[Aarthy Meena]

Hello Everyone,

I am a newbie to FLUENT & CFD. I wanted to calculate time step size for unsteady flow around a circular cylinder of dia = 0.01m in the Reynolds number of 45 to 50. The working fluid is water with viscosity = 0.001003 kg/ms and density = 998.2 kg/m3.

I came across several posts related to this and many methods to calculate the time step size.

1) From Strouhal number (0.2 for circular cylinder- approx)

Sr (0.2) = (frequency x diameter) / velocity
From the above equation find the frequency. The total time period, T = 1/frequency. Hence, time step t = T/25 (approx).

2) From CFL condition
t = C_m X x / velocity
where, C_m = 1 (approx) and x = minimum cell size.

3)From domain length
t = domain length / (20 x velocity)

1) Which of the above method is correct ?
2) How to calculate the suitable time step size for my condition?
3) Please explain.

Thanks in advance.

[FMDenaro]

the time step is constrained by stability criteria that are based not only on the cfl condition but also on the visicous terms.
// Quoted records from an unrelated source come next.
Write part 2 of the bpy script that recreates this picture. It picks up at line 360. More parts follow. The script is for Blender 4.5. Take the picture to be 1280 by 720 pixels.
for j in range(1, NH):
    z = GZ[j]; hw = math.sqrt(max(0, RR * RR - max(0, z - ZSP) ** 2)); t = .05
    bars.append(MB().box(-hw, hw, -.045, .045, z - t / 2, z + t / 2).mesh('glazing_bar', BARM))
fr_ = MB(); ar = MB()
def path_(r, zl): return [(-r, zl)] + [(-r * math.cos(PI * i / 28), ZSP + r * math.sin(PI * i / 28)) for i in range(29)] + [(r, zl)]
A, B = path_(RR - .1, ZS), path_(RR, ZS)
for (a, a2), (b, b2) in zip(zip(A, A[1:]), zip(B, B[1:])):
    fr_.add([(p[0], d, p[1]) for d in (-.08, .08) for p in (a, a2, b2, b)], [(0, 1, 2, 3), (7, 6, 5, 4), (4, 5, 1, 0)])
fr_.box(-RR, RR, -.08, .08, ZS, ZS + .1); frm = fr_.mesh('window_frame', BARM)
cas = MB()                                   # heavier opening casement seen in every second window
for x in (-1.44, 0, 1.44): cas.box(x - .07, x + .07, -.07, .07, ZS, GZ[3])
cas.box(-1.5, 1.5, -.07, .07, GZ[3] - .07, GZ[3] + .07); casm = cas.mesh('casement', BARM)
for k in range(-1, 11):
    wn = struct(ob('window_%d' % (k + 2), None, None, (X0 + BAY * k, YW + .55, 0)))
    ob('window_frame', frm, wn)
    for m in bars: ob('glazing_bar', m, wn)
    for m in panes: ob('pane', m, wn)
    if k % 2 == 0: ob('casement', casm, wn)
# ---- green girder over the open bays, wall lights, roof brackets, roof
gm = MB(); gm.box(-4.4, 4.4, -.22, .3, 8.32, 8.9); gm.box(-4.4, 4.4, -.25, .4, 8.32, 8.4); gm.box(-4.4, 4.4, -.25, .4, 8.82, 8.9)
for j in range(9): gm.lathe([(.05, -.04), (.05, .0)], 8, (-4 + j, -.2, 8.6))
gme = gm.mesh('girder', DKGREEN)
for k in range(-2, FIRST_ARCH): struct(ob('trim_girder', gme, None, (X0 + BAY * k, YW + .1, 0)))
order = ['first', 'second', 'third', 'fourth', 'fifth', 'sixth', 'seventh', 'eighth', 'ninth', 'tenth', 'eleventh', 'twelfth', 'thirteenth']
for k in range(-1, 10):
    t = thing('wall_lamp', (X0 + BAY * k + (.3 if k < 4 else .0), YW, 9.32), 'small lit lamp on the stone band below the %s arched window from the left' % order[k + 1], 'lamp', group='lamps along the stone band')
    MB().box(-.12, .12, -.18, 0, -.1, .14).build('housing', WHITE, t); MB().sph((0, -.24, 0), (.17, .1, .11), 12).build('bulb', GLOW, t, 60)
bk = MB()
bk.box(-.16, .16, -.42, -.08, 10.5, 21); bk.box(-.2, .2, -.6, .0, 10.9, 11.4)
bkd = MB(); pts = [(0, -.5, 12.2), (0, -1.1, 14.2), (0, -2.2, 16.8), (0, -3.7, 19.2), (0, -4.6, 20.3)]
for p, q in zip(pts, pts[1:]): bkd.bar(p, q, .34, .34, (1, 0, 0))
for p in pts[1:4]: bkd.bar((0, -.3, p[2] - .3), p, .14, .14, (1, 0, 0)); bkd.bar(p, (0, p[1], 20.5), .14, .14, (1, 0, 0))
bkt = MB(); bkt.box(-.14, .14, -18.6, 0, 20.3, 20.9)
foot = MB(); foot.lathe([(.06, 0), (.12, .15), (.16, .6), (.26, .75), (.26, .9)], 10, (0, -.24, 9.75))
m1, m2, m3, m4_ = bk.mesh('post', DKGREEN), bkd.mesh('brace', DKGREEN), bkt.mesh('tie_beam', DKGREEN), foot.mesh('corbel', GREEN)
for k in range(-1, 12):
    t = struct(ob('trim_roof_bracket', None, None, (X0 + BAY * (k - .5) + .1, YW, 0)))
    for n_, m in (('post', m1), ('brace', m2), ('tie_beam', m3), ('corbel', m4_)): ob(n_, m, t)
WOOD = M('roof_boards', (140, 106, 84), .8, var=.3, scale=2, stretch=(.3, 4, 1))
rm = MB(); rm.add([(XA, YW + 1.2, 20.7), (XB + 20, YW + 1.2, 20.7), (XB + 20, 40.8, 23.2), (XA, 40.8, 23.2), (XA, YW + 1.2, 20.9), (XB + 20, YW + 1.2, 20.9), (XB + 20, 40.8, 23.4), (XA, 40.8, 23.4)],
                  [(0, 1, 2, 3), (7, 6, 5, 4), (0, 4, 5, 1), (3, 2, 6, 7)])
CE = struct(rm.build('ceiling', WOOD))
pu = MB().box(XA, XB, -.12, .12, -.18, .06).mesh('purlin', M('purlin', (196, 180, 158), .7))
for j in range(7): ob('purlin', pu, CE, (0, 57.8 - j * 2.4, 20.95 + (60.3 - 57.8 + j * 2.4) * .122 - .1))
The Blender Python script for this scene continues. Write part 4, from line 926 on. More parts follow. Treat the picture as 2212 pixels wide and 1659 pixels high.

Furthermore, each discretization has a specific stability region

[Aarthy Meena]

Dear Sir,

Can you please explain me the method for my flow scenario around a circular cylinder.

[FMDenaro]

The numerical stability depends upon the method you use for the integration and the sizes of the mesh (in all directions), does not depend on a specific flow problem.
Assuming you are using non-dimensional equations, the velocity magnitude is no more than O(1) so that you can use that as estimation in the (multidimensional) CFL condition

[Aarthy Meena]

Thank you sir,

Actually am very new to FLUENT and I do not understand your reply. In FLUENT, I am using dimensional form of the governing equations. Kindly please suggest me some material where I can learn about this topic.

[Edeluc]

A theoretical advice:
The CFL-number and the according "condition" are only part of the stability analysis of numerical schemes. A good introduction (for Finite Difference methods) can be found on:
https://en.wikipedia.org/wiki/Von_Ne...ility_analysis

Basically the stability depends on the equation you discretise (including all the terms in it - as FMDemaro added), as well as the discretisation scheme you use. As a "rule of thumb": lower order discretisation schemes (e.g.: Upwind schemes) and implicit time-dependent solution are very stable, whereas the more accurate methods tend to be unstable. For the Finite Element method, this can be proven analytically for certain cases - An example is also contained in the link.

A practical advice:
I am not familiar with ANSYS Fluent but I guess, that you will use Finite Volume Method with an implicit solver. The theoretical advice from above might therefore be tough to prove for your problem. I would advise you to have look on the user manual and see, if there is any hint. A cylinder in cross flow is also very well researched and there might be a lot of data and advice for your example already available.

Regards,
Lucas

[r.pdl]

I am trying to do a transient analysis of flow through a bifurcation of penstock pipe (wye) using ansys cfx . Here i need to specify the conditions that the valves of the turbine are closed within a 5 seconds of time. I thought of giving pressure inlet and mass flow rate at the outlet. Now i need to vary the mass flow rate at the outlet from 4650kg/s to 0 within a 5 seconds of time and i dont know how to do that in ansys CFX. Can anybody help me please ??

[serrar]

Dear Aarthy Meena,
did you find a good average to calculate the time step and time step size?